◆ **WHAT YOU SHOULD DO**:
Copy out all the records exactly.

◆ **DATA PROVIDED**:
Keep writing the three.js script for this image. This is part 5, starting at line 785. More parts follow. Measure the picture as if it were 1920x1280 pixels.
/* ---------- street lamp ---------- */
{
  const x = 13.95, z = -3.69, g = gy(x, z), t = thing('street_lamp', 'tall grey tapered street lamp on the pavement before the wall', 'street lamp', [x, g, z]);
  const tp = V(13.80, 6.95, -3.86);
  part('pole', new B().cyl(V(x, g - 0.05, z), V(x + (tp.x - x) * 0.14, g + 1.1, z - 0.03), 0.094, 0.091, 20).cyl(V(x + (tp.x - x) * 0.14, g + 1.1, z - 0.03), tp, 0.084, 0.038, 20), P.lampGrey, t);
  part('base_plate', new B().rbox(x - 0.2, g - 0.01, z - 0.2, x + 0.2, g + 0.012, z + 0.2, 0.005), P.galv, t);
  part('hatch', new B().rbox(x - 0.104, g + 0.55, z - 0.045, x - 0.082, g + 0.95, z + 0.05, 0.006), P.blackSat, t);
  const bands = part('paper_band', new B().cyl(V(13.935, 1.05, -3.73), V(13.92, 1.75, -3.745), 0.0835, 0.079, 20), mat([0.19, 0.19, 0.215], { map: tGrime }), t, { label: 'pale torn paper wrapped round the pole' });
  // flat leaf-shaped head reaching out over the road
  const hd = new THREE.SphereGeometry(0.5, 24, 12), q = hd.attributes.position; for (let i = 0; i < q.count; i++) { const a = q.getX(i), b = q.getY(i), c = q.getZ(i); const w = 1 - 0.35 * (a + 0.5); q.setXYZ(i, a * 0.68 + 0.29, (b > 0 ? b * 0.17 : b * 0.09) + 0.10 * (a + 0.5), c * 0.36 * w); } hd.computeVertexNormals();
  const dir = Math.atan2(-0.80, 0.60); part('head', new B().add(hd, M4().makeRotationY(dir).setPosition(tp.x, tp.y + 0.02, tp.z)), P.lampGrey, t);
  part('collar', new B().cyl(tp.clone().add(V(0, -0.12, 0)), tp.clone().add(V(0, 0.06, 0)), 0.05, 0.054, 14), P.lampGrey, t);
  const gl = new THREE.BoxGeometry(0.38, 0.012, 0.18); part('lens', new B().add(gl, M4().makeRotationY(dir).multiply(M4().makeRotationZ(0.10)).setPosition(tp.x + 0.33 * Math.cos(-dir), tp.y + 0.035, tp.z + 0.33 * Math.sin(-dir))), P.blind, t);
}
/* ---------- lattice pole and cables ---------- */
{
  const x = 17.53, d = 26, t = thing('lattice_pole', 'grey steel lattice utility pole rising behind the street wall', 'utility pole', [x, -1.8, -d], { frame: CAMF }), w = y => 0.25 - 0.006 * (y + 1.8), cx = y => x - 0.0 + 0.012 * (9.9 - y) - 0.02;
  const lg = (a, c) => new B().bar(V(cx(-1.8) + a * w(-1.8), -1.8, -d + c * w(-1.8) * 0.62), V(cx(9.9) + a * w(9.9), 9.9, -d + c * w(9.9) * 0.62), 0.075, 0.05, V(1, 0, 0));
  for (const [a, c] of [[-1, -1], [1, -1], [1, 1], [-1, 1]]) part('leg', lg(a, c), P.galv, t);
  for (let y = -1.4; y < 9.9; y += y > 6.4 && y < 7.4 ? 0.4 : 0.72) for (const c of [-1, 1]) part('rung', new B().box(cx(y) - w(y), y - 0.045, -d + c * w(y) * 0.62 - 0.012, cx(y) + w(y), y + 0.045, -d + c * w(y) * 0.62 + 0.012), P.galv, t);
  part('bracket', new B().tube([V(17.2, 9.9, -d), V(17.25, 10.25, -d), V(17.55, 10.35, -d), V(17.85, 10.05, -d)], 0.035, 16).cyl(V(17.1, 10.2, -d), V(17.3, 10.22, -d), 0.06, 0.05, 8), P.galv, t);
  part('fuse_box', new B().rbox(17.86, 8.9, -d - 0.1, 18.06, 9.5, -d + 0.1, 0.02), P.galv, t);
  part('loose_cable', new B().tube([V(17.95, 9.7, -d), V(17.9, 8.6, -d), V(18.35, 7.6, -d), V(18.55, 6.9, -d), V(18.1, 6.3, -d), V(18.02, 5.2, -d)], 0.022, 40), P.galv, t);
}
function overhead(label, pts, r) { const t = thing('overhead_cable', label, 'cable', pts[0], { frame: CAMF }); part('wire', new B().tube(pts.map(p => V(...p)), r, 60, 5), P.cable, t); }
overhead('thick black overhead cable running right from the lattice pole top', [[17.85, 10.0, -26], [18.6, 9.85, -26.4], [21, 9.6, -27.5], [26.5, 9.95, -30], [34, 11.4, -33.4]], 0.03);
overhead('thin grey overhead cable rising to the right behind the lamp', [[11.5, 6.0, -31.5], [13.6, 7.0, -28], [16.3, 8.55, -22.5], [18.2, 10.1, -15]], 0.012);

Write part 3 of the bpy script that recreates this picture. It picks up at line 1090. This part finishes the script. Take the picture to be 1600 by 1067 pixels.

◆ **TASK RESPONSE**:
Keep writing the three.js script for this image. This is part 5, starting at line 785. More parts follow. Measure the picture as if it were 1920x1280 pixels.
/* ---------- street lamp ---------- */
{
  const x = 13.95, z = -3.69, g = gy(x, z), t = thing('street_lamp', 'tall grey tapered street lamp on the pavement before the wall', 'street lamp', [x, g, z]);
  const tp = V(13.80, 6.95, -3.86);
  part('pole', new B().cyl(V(x, g - 0.05, z), V(x + (tp.x - x) * 0.14, g + 1.1, z - 0.03), 0.094, 0.091, 20).cyl(V(x + (tp.x - x) * 0.14, g + 1.1, z - 0.03), tp, 0.084, 0.038, 20), P.lampGrey, t);
  part('base_plate', new B().rbox(x - 0.2, g - 0.01, z - 0.2, x + 0.2, g + 0.012, z + 0.2, 0.005), P.galv, t);
  part('hatch', new B().rbox(x - 0.104, g + 0.55, z - 0.045, x - 0.082, g + 0.95, z + 0.05, 0.006), P.blackSat, t);
  const bands = part('paper_band', new B().cyl(V(13.935, 1.05, -3.73), V(13.92, 1.75, -3.745), 0.0835, 0.079, 20), mat([0.19, 0.19, 0.215], { map: tGrime }), t, { label: 'pale torn paper wrapped round the pole' });
  // flat leaf-shaped head reaching out over the road
  const hd = new THREE.SphereGeometry(0.5, 24, 12), q = hd.attributes.position; for (let i = 0; i < q.count; i++) { const a = q.getX(i), b = q.getY(i), c = q.getZ(i); const w = 1 - 0.35 * (a + 0.5); q.setXYZ(i, a * 0.68 + 0.29, (b > 0 ? b * 0.17 : b * 0.09) + 0.10 * (a + 0.5), c * 0.36 * w); } hd.computeVertexNormals();
  const dir = Math.atan2(-0.80, 0.60); part('head', new B().add(hd, M4().makeRotationY(dir).setPosition(tp.x, tp.y + 0.02, tp.z)), P.lampGrey, t);
  part('collar', new B().cyl(tp.clone().add(V(0, -0.12, 0)), tp.clone().add(V(0, 0.06, 0)), 0.05, 0.054, 14), P.lampGrey, t);
  const gl = new THREE.BoxGeometry(0.38, 0.012, 0.18); part('lens', new B().add(gl, M4().makeRotationY(dir).multiply(M4().makeRotationZ(0.10)).setPosition(tp.x + 0.33 * Math.cos(-dir), tp.y + 0.035, tp.z + 0.33 * Math.sin(-dir))), P.blind, t);
}
/* ---------- lattice pole and cables ---------- */
{
  const x = 17.53, d = 26, t = thing('lattice_pole', 'grey steel lattice utility pole rising behind the street wall', 'utility pole', [x, -1.8, -d], { frame: CAMF }), w = y => 0.25 - 0.006 * (y + 1.8), cx = y => x - 0.0 + 0.012 * (9.9 - y) - 0.02;
  const lg = (a, c) => new B().bar(V(cx(-1.8) + a * w(-1.8), -1.8, -d + c * w(-1.8) * 0.62), V(cx(9.9) + a * w(9.9), 9.9, -d + c * w(9.9) * 0.62), 0.075, 0.05, V(1, 0, 0));
  for (const [a, c] of [[-1, -1], [1, -1], [1, 1], [-1, 1]]) part('leg', lg(a, c), P.galv, t);
  for (let y = -1.4; y < 9.9; y += y > 6.4 && y < 7.4 ? 0.4 : 0.72) for (const c of [-1, 1]) part('rung', new B().box(cx(y) - w(y), y - 0.045, -d + c * w(y) * 0.62 - 0.012, cx(y) + w(y), y + 0.045, -d + c * w(y) * 0.62 + 0.012), P.galv, t);
  part('bracket', new B().tube([V(17.2, 9.9, -d), V(17.25, 10.25, -d), V(17.55, 10.35, -d), V(17.85, 10.05, -d)], 0.035, 16).cyl(V(17.1, 10.2, -d), V(17.3, 10.22, -d), 0.06, 0.05, 8), P.galv, t);
  part('fuse_box', new B().rbox(17.86, 8.9, -d - 0.1, 18.06, 9.5, -d + 0.1, 0.02), P.galv, t);
  part('loose_cable', new B().tube([V(17.95, 9.7, -d), V(17.9, 8.6, -d), V(18.35, 7.6, -d), V(18.55, 6.9, -d), V(18.1, 6.3, -d), V(18.02, 5.2, -d)], 0.022, 40), P.galv, t);
}
function overhead(label, pts, r) { const t = thing('overhead_cable', label, 'cable', pts[0], { frame: CAMF }); part('wire', new B().tube(pts.map(p => V(...p)), r, 60, 5), P.cable, t); }
overhead('thick black overhead cable running right from the lattice pole top', [[17.85, 10.0, -26], [18.6, 9.85, -26.4], [21, 9.6, -27.5], [26.5, 9.95, -30], [34, 11.4, -33.4]], 0.03);
overhead('thin grey overhead cable rising to the right behind the lamp', [[11.5, 6.0, -31.5], [13.6, 7.0, -28], [16.3, 8.55, -22.5], [18.2, 10.1, -15]], 0.012);

Write part 3 of the bpy script that recreates this picture. It picks up at line 1090. This part finishes the script. Take the picture to be 1600 by 1067 pixels.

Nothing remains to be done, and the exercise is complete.